I don't have a good answer to my question; but maybe it's just that cities that people already think are cool are more likely to have movies and TV shows set there.


Anonymous said...

I think people only remember a setting when it's a crucial part of the story. Sadly, our city's role as a nice place to raise a family (Day by Day, Parenthood) won't be remembered, while an edgy place of struggle and strife (John Larroquette Show, American Vacation) will.

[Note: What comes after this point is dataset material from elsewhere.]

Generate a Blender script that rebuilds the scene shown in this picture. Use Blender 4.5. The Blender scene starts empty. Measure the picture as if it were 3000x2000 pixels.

But a range of movies with a range are moods are set in the same cities, from dismal "Escape from New York" to perky "Friends," though neither actually filmed in NYC. Although St. Louis was the post-apocolyptic set for the former, I'm very glad the fictional setting was still New York. But the worst thought-of city in the US still has to be Detroit, which I imagine the Robo-Cop series didn't help.

Howard said...

What we need is a Black Hole Festival celebrating one of the worst movies ever made here or anywhere else. It has everything you want in a it's so bad it's hilarious movie: bad writing, bad directing, bad acting, bad photography, bad special effects, bad costuming, you name it. The object of the festival would be to a) have fun and b) lure the motion picture industry to realize St. Louis City is the must have setting for shooting bad movies. The combination of a + b would produce c) St. Louis City becomes international home to Worst Movies Festival, Worst Movies Museum, etc., which would be good for tourism and give us yet one more thing to be proud of in our charming inferiority complex pride sort of way.

samizdat said...

Oh, Yes! Black Hole! So laughably bad that I don't know where to begin. I wonder what the premiere night was like. Great idea for Worst Film Festival. I can see it now: "The award for Best Comic Performance(Inadvertant) goes to..."

Anonymous said...

Oh wow, what a flashback. I can remember watching The Black Hole on TV (maybe on Beta) in the early 1980s, while my mom and aunt hung Mickey Mouse wallpaper in this boy's bedroom.